En d’autres termes, cela se nomme une régression.
Pendant que d’autres, plus froids et si adultes,
se jouent et profitent de toutes les vilenies
d’une humanité tragique et ensorcelée.
Décidément, je n’aime pas les adultes !
Une évocation très vivante, si je puis dire, de la léthargie qui règne sur ta petite ville.
Panem et circenses !
C’est vrai, je me répète, mais quel anesthésiant ce sport !

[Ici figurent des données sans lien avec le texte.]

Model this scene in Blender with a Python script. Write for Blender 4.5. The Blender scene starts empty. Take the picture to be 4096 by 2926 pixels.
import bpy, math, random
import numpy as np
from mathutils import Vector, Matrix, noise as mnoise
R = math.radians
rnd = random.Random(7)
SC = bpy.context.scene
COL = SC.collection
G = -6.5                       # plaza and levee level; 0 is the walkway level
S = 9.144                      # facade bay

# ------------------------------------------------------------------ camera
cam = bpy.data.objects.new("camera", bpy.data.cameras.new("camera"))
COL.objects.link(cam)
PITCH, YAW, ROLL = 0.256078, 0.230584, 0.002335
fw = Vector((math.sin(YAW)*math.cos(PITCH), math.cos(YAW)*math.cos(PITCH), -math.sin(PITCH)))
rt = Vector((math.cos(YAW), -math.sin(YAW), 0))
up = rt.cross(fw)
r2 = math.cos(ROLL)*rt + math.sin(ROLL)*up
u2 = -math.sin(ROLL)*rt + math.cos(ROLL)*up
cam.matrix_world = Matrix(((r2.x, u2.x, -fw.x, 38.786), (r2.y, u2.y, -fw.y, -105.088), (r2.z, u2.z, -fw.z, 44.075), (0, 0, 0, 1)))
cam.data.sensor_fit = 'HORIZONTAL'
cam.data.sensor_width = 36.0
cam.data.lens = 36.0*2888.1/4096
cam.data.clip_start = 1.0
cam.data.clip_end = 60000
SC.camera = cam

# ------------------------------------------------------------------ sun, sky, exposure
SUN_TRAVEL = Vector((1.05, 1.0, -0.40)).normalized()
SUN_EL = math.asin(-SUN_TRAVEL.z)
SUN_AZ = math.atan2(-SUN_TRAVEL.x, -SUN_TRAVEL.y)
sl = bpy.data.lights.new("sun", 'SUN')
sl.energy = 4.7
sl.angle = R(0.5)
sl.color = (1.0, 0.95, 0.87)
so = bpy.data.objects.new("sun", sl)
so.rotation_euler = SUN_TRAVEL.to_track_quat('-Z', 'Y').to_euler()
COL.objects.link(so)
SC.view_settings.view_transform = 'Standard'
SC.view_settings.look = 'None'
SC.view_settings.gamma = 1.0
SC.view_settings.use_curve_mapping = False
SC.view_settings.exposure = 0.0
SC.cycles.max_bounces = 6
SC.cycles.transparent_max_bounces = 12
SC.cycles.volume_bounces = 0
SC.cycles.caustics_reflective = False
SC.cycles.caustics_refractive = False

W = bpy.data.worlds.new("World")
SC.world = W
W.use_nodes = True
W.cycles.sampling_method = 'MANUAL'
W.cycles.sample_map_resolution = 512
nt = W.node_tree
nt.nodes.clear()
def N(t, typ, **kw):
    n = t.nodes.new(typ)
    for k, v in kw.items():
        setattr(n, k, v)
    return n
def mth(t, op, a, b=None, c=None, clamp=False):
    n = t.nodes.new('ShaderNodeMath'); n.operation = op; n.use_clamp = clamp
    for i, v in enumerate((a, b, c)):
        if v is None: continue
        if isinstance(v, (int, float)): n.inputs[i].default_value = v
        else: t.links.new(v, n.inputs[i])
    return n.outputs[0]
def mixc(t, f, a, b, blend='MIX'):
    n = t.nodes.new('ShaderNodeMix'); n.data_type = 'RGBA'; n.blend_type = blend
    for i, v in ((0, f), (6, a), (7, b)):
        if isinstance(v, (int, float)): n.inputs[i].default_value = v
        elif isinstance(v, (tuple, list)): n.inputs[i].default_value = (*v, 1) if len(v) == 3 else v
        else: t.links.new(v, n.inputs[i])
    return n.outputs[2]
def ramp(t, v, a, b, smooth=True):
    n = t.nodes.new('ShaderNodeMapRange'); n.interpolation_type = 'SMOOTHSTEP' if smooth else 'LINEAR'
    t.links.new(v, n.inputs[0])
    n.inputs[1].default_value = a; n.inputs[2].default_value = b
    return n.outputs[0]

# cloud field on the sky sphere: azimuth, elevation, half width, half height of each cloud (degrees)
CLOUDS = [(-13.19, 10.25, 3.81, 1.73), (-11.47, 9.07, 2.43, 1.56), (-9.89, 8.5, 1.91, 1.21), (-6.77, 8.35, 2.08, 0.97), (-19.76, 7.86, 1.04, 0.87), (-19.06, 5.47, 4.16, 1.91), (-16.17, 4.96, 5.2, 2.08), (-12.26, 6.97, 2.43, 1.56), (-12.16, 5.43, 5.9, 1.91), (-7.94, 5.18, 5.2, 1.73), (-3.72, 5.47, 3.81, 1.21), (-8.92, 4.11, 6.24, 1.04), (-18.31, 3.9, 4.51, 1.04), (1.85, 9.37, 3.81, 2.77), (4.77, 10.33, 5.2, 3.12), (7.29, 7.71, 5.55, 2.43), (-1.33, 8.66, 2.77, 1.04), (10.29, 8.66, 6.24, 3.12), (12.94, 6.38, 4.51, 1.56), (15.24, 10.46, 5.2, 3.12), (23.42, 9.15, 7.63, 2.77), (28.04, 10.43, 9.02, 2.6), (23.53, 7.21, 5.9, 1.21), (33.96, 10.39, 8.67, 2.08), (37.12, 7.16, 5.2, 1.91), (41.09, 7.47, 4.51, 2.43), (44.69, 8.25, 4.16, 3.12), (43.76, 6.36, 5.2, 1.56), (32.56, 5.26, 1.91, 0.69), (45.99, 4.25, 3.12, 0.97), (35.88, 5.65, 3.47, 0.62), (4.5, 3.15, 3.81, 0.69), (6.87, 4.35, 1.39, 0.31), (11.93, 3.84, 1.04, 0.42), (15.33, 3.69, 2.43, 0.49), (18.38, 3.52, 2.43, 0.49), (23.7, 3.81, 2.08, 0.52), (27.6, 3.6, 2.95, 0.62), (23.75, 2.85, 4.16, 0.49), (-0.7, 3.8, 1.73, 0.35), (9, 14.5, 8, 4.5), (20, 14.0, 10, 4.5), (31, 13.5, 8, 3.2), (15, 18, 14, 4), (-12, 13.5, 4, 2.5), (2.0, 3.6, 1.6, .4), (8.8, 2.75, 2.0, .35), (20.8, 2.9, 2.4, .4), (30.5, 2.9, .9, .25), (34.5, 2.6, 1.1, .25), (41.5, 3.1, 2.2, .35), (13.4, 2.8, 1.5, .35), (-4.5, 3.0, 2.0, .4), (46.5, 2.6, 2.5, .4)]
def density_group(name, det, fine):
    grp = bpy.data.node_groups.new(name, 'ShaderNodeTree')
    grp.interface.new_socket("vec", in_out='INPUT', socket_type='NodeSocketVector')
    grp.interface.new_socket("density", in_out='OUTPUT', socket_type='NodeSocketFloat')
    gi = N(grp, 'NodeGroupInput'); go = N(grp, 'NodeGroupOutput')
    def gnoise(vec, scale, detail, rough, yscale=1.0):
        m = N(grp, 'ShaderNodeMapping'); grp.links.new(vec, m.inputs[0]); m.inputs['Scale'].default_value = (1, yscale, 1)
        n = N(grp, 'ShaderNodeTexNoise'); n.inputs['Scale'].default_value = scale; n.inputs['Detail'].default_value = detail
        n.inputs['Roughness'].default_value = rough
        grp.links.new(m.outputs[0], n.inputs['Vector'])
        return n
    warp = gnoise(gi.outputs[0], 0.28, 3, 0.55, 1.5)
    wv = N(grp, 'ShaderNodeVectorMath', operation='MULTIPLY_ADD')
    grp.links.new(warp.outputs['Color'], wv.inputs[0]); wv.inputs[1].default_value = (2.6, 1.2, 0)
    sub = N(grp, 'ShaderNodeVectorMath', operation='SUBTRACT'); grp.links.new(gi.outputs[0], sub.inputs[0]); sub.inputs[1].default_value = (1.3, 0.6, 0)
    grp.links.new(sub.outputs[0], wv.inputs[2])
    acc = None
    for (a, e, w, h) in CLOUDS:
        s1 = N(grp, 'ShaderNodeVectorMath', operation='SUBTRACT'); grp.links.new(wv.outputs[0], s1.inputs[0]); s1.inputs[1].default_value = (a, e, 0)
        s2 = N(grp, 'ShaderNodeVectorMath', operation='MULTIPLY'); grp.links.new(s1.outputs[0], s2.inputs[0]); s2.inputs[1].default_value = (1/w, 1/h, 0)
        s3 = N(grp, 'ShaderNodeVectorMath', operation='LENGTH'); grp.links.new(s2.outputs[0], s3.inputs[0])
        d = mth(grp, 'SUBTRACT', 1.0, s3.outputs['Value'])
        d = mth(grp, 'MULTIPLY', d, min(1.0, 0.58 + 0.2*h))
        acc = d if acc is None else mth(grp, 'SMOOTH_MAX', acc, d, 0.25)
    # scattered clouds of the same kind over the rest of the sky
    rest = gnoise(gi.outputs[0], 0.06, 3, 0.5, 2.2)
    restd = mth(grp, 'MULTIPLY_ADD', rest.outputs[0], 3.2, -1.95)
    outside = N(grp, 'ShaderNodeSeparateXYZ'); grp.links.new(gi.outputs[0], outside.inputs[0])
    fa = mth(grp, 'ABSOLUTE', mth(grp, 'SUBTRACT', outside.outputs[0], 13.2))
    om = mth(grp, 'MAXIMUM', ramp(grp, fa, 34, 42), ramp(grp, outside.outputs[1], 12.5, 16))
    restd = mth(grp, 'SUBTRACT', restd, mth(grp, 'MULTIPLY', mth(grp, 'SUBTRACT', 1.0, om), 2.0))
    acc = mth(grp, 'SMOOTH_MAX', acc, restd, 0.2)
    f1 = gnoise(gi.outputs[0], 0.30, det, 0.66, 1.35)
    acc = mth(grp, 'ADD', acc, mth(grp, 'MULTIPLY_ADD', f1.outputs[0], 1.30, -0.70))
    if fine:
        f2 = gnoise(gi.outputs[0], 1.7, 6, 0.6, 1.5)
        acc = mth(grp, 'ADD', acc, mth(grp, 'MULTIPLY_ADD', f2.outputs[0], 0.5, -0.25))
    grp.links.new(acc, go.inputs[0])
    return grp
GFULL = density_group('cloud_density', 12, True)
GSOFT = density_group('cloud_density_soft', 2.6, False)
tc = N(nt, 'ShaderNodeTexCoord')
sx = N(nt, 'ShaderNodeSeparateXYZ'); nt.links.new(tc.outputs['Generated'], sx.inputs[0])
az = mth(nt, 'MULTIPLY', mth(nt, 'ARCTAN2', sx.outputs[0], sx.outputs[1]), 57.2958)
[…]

Ça me rappelle un peu la légende de Néron jouant du violon (qui n’avait pas encore été inventé !) pendant l’incendie de Rome, ou plus justement le duc d’Orléans dansant sur un volcan (en l’occurrence le Vésuve).
« Le boulot, le bac, la grève, le chômage », un gouvernement qui se prétend de gauche et qui fait des courbettes au MEDEF, la grande intox des médias manipulateurs à la botte, une régression sociale » tsunamique », etc… ces mots douloureux laissent des bleus mais l’espoir ou la réalité d’une France gagnant un match ou deux ne changera rien à la situation désastreuse !
Si l’on nous montre plus complaisamment les hystériques supporters que les manifestations de contestataires, il n’en reste pas moins que le peuple brésilien ne s’y trompe pas et semble manifester un enthousiasme fort mitigé.